TASK DETAILS:
Word for word, transcribe the lines from the one containing "Continue the Blender" through the end of the entries, both included, and nothing else.
Begin INPUT
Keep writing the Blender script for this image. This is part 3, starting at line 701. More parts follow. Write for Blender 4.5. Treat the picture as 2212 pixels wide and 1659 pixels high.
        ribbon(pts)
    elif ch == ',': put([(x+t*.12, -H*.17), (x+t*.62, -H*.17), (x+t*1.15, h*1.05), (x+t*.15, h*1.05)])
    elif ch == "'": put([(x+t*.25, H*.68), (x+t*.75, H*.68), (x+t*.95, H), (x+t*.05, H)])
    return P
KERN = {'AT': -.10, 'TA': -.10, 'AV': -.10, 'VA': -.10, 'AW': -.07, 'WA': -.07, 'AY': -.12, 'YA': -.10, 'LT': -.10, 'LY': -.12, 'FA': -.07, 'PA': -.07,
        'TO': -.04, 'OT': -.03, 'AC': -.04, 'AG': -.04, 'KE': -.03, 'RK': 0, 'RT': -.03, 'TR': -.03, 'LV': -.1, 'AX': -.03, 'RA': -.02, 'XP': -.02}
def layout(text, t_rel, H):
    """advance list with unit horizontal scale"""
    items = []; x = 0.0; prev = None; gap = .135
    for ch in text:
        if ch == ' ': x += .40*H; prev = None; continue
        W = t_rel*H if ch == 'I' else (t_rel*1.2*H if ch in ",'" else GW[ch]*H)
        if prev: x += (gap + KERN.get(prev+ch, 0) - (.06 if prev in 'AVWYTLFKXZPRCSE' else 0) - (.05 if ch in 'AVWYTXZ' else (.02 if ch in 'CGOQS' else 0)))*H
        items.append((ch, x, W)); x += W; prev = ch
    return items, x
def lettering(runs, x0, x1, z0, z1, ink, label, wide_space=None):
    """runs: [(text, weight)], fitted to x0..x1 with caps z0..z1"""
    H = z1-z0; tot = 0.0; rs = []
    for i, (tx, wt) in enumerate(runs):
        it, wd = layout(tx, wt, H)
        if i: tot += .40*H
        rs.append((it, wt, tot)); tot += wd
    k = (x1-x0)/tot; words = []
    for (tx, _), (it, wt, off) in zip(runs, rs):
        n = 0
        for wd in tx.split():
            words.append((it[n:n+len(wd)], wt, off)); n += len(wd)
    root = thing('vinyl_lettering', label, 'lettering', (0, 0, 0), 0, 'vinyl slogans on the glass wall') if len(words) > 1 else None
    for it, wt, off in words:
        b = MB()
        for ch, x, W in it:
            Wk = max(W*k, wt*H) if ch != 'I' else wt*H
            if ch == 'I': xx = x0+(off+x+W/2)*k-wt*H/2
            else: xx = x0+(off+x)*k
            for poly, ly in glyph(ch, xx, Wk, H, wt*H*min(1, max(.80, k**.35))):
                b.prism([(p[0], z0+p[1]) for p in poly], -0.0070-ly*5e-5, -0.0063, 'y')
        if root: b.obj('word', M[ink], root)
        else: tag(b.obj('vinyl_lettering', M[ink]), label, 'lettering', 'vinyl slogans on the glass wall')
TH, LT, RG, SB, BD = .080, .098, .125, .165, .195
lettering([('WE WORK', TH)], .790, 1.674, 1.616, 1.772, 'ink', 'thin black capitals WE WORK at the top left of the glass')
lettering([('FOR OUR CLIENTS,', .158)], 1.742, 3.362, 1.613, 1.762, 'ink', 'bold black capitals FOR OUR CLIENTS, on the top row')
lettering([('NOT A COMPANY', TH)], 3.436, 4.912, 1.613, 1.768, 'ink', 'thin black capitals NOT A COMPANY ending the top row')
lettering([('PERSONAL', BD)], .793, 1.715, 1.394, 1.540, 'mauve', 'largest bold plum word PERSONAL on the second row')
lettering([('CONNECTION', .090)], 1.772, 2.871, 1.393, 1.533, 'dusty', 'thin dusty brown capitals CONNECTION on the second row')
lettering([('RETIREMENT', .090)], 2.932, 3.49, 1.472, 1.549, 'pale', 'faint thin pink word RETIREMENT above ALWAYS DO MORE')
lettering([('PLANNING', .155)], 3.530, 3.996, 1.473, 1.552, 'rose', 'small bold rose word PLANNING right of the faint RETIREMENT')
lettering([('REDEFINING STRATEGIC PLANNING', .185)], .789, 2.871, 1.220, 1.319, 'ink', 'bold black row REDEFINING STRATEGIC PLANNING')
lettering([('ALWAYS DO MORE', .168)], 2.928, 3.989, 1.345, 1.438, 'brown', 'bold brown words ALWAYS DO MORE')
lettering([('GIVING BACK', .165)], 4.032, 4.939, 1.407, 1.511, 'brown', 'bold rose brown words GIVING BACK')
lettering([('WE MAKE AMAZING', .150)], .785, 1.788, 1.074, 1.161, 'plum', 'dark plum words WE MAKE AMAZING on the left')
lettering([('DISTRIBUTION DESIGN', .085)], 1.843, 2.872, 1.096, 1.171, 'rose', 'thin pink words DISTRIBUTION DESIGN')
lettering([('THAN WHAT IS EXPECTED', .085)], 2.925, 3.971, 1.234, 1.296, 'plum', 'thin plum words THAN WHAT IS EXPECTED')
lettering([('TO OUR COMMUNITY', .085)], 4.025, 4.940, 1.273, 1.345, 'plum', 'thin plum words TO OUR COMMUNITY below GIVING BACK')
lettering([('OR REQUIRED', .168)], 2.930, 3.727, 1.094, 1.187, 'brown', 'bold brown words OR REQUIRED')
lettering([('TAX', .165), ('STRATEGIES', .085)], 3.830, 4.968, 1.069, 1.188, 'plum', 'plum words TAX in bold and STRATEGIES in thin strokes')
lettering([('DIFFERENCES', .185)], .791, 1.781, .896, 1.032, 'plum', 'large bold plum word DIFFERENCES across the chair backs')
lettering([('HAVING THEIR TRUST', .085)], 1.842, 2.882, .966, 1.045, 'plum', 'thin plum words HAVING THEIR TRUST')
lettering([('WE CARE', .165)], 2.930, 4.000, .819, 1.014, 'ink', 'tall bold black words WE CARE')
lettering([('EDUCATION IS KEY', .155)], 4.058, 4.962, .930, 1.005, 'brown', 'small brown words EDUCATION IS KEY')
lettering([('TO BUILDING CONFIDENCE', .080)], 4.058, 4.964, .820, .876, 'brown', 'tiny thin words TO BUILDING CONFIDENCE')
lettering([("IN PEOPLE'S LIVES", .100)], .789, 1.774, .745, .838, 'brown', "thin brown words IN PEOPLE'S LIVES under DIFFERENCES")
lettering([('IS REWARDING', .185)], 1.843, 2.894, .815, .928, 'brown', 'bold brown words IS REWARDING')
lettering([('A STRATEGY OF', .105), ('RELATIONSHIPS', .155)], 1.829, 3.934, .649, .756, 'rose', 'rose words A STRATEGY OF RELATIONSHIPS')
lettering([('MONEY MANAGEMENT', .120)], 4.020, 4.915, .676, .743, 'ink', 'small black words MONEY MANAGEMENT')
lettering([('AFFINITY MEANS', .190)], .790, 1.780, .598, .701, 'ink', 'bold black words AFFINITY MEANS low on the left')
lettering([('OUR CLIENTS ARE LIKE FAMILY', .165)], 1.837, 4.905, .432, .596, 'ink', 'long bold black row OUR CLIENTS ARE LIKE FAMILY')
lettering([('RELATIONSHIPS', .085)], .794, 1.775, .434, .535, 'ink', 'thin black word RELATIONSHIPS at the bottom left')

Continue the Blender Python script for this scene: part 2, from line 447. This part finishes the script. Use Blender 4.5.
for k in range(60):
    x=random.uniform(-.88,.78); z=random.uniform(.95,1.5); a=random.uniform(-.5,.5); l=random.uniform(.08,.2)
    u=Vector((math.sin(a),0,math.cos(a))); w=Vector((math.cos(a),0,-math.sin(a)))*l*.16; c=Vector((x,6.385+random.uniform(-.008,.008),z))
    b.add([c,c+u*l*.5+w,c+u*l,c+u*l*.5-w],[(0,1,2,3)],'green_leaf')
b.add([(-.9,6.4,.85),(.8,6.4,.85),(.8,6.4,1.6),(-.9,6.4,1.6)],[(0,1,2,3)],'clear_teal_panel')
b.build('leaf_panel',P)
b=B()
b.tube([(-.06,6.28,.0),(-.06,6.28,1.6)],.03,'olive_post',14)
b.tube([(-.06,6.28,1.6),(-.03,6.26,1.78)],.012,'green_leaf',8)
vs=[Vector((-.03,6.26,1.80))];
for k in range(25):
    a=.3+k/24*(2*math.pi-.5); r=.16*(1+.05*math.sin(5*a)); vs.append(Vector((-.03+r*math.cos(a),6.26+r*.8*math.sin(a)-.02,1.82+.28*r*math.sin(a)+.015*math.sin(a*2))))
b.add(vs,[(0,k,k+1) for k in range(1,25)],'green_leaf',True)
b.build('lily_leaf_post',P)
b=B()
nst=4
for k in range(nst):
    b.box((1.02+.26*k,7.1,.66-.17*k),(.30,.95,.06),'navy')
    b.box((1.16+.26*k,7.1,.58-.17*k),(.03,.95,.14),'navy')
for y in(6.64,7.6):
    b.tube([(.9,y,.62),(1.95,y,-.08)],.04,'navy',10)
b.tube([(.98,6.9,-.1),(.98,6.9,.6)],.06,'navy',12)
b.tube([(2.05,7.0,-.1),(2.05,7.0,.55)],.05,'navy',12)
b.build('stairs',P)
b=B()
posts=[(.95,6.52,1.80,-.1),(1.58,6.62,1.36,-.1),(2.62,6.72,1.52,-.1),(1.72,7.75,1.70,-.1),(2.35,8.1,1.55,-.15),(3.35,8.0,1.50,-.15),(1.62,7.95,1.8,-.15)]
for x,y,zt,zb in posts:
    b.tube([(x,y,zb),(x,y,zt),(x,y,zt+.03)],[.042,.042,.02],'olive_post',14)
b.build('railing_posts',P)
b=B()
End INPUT
REPLY TO THE TASK:
Continue the Blender Python script for this scene: part 2, from line 447. This part finishes the script. Use Blender 4.5.
for k in range(60):
    x=random.uniform(-.88,.78); z=random.uniform(.95,1.5); a=random.uniform(-.5,.5); l=random.uniform(.08,.2)
    u=Vector((math.sin(a),0,math.cos(a))); w=Vector((math.cos(a),0,-math.sin(a)))*l*.16; c=Vector((x,6.385+random.uniform(-.008,.008),z))
    b.add([c,c+u*l*.5+w,c+u*l,c+u*l*.5-w],[(0,1,2,3)],'green_leaf')
b.add([(-.9,6.4,.85),(.8,6.4,.85),(.8,6.4,1.6),(-.9,6.4,1.6)],[(0,1,2,3)],'clear_teal_panel')
b.build('leaf_panel',P)
b=B()
b.tube([(-.06,6.28,.0),(-.06,6.28,1.6)],.03,'olive_post',14)
b.tube([(-.06,6.28,1.6),(-.03,6.26,1.78)],.012,'green_leaf',8)
vs=[Vector((-.03,6.26,1.80))];
for k in range(25):
    a=.3+k/24*(2*math.pi-.5); r=.16*(1+.05*math.sin(5*a)); vs.append(Vector((-.03+r*math.cos(a),6.26+r*.8*math.sin(a)-.02,1.82+.28*r*math.sin(a)+.015*math.sin(a*2))))
b.add(vs,[(0,k,k+1) for k in range(1,25)],'green_leaf',True)
b.build('lily_leaf_post',P)
b=B()
nst=4
for k in range(nst):
    b.box((1.02+.26*k,7.1,.66-.17*k),(.30,.95,.06),'navy')
    b.box((1.16+.26*k,7.1,.58-.17*k),(.03,.95,.14),'navy')
for y in(6.64,7.6):
    b.tube([(.9,y,.62),(1.95,y,-.08)],.04,'navy',10)
b.tube([(.98,6.9,-.1),(.98,6.9,.6)],.06,'navy',12)
b.tube([(2.05,7.0,-.1),(2.05,7.0,.55)],.05,'navy',12)
b.build('stairs',P)
b=B()
posts=[(.95,6.52,1.80,-.1),(1.58,6.62,1.36,-.1),(2.62,6.72,1.52,-.1),(1.72,7.75,1.70,-.1),(2.35,8.1,1.55,-.15),(3.35,8.0,1.50,-.15),(1.62,7.95,1.8,-.15)]
for x,y,zt,zb in posts:
    b.tube([(x,y,zb),(x,y,zt),(x,y,zt+.03)],[.042,.042,.02],'olive_post',14)
b.build('railing_posts',P)
b=B()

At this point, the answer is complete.